I’m not exactly sure how activism and art connect, or where they connect. But this past week was the most organic coming together of the two I’ve seen. I’m thrilled to have been a part of that. Let’s do more, together. Let’s keep doing more, of both.

A Cactus Named Tom

cactus-1546068_1280

This is a poem I wrote for the opera, The Place Where You Started. It was projected onto the walls during Meredith’s aria. In it she sings of how she has found renewal in the garden, with her friend the gardener Macario, as her guide. This is a sample from her journal. 


The cacti grow slow
Their voices nearly imperceptible
Take this little one
He’s very unassuming
Squat and covered in razor sharp spines
A perfect little dome, no bigger than a fist
Macario says he’ll grow
With care he’ll be as big as a bush
That’s cacti for you
They’re in no rush
They do not worry
They have their plan
Each day they do just enough
Like Tom here
He never tires
demands little
seeks only to live
When he’s happy a pink flower blooms on his head
A gift
Macario says he’s thanking us
Well thank you, Tom
The pleasure is all mine

The Place Where You Started Opera

In May of 2018 The Place Opera received its Los Angeles premier.

Set in present day Los Angeles, the story follows Meredith, a frustrated screenwriter who meets Macario, an undocumented landscaper and gardener. They discover an unlikely kinship as they cultivate a garden together. But this friendship is misunderstood, leading to a rash decision with devastating consequences.

Overtly the narrative is about regret, however, beneath this theme runs a sense of disenfranchisement and isolation. Macario exists on the margins as an undocumented person and Meredith is lost in a life of shallow modernity. She never developed the tools she needed to know herself and now, as she approaches midlife, she’s desperate to find meaning.

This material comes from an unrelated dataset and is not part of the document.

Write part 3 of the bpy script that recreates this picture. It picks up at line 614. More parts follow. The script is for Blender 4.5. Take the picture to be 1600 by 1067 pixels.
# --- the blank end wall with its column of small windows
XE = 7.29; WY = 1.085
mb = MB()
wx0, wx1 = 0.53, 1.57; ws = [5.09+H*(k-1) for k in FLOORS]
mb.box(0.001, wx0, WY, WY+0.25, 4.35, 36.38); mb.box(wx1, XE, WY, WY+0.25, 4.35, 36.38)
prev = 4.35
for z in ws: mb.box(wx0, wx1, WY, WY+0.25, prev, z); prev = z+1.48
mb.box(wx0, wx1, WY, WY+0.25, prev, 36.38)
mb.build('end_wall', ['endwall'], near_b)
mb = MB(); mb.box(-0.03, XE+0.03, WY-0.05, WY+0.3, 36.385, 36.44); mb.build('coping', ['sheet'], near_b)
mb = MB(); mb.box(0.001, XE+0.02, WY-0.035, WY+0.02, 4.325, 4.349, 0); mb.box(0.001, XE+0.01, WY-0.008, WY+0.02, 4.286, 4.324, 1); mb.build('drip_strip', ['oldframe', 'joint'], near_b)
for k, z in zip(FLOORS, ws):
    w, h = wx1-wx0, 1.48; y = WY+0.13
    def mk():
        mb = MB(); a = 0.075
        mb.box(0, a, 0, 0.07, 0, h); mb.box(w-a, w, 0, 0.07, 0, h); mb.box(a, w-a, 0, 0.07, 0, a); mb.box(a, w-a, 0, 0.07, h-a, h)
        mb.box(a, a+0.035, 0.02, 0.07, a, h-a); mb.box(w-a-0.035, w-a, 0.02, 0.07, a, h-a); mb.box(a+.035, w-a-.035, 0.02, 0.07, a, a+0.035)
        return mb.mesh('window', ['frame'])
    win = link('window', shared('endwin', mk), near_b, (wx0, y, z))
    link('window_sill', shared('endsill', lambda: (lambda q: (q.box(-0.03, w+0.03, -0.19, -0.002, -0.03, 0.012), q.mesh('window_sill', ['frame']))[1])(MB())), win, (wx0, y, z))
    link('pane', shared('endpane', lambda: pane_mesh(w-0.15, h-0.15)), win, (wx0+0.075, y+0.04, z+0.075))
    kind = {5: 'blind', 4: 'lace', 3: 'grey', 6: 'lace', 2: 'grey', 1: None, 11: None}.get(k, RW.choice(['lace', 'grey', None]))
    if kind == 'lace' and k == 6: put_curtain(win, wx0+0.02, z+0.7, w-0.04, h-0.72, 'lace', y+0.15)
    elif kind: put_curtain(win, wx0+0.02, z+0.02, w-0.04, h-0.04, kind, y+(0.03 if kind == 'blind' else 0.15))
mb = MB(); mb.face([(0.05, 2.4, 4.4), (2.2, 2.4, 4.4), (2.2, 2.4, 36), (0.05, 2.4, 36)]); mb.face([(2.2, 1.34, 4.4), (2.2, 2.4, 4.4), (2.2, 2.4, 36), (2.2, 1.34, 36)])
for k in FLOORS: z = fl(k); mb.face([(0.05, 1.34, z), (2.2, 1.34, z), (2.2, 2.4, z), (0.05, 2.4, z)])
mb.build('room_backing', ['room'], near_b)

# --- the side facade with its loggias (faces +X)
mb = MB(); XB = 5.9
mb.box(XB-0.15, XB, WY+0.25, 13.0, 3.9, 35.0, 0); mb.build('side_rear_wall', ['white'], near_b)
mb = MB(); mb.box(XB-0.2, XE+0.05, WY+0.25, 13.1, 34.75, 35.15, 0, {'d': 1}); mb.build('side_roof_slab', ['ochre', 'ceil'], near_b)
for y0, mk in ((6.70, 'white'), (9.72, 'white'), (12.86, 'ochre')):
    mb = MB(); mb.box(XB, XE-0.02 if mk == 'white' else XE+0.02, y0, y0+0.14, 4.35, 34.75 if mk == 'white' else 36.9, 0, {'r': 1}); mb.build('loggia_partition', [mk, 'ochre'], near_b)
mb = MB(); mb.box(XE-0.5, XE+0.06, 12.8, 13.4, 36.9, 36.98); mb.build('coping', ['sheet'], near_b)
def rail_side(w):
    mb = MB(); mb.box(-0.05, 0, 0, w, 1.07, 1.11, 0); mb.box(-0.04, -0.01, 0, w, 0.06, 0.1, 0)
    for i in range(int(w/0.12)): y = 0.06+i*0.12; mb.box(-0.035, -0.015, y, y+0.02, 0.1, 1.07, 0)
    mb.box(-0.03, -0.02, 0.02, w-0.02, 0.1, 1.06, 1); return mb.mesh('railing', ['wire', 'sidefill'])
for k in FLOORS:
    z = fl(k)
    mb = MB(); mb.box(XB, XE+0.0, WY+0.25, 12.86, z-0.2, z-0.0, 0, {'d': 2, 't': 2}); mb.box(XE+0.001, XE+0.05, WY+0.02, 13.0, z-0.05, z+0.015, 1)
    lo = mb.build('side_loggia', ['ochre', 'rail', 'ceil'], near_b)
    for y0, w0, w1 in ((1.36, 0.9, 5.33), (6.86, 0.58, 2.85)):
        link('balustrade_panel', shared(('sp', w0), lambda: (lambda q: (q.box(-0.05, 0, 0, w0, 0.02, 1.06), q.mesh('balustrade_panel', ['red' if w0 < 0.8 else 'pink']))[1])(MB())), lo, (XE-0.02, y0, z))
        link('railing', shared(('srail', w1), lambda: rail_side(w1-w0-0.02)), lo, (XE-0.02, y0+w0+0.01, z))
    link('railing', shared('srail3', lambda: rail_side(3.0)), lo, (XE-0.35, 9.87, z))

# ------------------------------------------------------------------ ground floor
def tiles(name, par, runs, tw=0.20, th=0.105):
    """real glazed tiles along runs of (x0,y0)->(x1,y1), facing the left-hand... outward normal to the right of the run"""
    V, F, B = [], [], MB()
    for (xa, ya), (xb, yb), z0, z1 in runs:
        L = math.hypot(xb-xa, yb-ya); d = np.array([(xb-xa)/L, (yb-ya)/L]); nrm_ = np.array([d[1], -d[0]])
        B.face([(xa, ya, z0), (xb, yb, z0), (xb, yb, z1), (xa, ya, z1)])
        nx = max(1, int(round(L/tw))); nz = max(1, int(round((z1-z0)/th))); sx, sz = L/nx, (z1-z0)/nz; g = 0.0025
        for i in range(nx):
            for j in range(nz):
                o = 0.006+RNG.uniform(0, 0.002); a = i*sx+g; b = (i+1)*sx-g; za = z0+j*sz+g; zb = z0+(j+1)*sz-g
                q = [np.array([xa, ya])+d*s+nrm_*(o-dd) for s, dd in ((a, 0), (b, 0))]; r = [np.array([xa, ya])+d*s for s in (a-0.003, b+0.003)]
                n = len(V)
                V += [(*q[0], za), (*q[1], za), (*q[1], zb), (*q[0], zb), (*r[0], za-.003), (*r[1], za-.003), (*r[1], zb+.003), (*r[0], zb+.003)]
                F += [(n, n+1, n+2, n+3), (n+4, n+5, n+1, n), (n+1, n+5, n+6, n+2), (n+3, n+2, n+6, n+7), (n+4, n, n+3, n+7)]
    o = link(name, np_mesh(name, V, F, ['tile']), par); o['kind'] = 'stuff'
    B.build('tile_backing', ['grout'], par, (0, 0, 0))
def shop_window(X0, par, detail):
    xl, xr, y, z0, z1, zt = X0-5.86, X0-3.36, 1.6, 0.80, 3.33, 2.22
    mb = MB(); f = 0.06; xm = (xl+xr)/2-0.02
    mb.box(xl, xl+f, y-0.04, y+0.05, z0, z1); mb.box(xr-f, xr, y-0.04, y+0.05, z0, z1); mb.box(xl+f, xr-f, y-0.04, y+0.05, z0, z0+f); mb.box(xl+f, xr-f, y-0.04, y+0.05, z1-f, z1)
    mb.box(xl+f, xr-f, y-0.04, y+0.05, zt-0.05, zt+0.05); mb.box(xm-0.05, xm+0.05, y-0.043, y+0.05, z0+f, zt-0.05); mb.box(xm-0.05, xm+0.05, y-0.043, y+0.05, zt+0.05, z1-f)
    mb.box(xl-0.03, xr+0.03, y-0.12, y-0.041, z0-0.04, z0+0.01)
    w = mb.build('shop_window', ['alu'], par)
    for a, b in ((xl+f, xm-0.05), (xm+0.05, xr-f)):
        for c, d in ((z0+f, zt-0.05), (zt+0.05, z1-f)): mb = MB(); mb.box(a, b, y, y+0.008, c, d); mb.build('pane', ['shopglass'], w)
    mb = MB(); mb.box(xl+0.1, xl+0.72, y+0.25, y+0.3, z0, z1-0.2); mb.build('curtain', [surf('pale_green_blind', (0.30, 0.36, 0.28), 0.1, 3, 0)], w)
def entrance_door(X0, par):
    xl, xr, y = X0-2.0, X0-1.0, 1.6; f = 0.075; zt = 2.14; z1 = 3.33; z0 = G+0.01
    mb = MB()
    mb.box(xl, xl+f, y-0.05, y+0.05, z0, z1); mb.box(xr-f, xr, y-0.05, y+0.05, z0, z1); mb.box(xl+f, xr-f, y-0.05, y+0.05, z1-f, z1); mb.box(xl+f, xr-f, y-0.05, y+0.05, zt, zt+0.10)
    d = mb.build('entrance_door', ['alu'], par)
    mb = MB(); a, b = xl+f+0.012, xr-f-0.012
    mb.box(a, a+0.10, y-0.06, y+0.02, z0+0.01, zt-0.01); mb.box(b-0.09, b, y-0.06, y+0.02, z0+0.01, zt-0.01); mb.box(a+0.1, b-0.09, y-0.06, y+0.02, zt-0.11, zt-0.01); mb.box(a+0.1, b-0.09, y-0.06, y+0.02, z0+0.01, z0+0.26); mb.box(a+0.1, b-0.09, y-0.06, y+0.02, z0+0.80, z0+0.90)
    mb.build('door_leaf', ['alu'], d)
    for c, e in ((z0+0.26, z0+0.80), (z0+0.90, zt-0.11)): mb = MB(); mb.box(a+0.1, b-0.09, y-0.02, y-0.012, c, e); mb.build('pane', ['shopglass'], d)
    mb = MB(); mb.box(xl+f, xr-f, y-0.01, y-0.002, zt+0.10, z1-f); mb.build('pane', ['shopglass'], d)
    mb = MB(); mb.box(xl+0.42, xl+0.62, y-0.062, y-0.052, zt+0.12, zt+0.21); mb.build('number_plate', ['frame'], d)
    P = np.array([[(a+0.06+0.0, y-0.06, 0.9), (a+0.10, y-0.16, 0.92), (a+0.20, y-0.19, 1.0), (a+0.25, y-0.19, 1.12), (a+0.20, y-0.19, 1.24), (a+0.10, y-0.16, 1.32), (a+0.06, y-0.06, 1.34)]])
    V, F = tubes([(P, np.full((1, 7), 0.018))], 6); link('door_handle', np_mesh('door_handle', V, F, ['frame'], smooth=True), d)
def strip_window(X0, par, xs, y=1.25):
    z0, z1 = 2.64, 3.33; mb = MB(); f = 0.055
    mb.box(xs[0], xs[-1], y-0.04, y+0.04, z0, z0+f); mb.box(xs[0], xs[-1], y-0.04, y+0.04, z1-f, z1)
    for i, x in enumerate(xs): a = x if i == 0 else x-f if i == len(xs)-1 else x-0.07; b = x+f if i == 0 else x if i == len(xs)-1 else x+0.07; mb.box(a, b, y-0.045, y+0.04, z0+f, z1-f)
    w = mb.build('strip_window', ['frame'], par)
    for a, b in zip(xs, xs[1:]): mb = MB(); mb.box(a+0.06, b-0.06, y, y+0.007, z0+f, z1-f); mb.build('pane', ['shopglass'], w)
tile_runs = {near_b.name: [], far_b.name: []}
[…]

She believes it’s a matter of just returning to her original goals. She makes the mistake most Americans make, that we are defined by the form and even substance of our work. She dreams of being a novelist and poet thinking it will make her happy.

Macario, who is from a fictional South American country, teaches her to find meaning in living itself. The garden they work together then becomes a larger metaphor for simply being, as the plants are, in the moment. For his part, initially the garden becomes a place where he can forget the terrible secrets of his past that have kept him running. He lives half a life in America. He feels like a sub-person here even as he is treated as one.

Then, as the story evolves, it is the garden where he rediscovers his whole self again.

In these ways the garden mentors them both.

The two never form a romantic attachment. This is one of the things that makes this story unique. Meredith is a whole person struggling not to find meaning in love, but to find it in herself. Free from the Latin lover stereotype, Macario is not defined by seduction – instead he finds his identity as he remembers his wife and children back home.

The Place Where You Started was given a workshop production in the fall of 2016 by Portland State University Opera Department. Opening on November 12th, 2016, the opera ran for six performances. Portland was home to the most violent protests in America that week, the week of the 2016 Presidential election. In the midst of the chaos the singers felt the work had a kind of renewed meaning. One cast member described it this way, “I just didn’t know what to do, but when I stepped out onto the stage I knew that this was it. This is what I was supposed to do. Tell this story, right now because it means something more than it did before the election.”

In May of 2018, The Place Where You Started premiered professionally in Los Angeles under the visionary stage direction of Kristine McIntyre.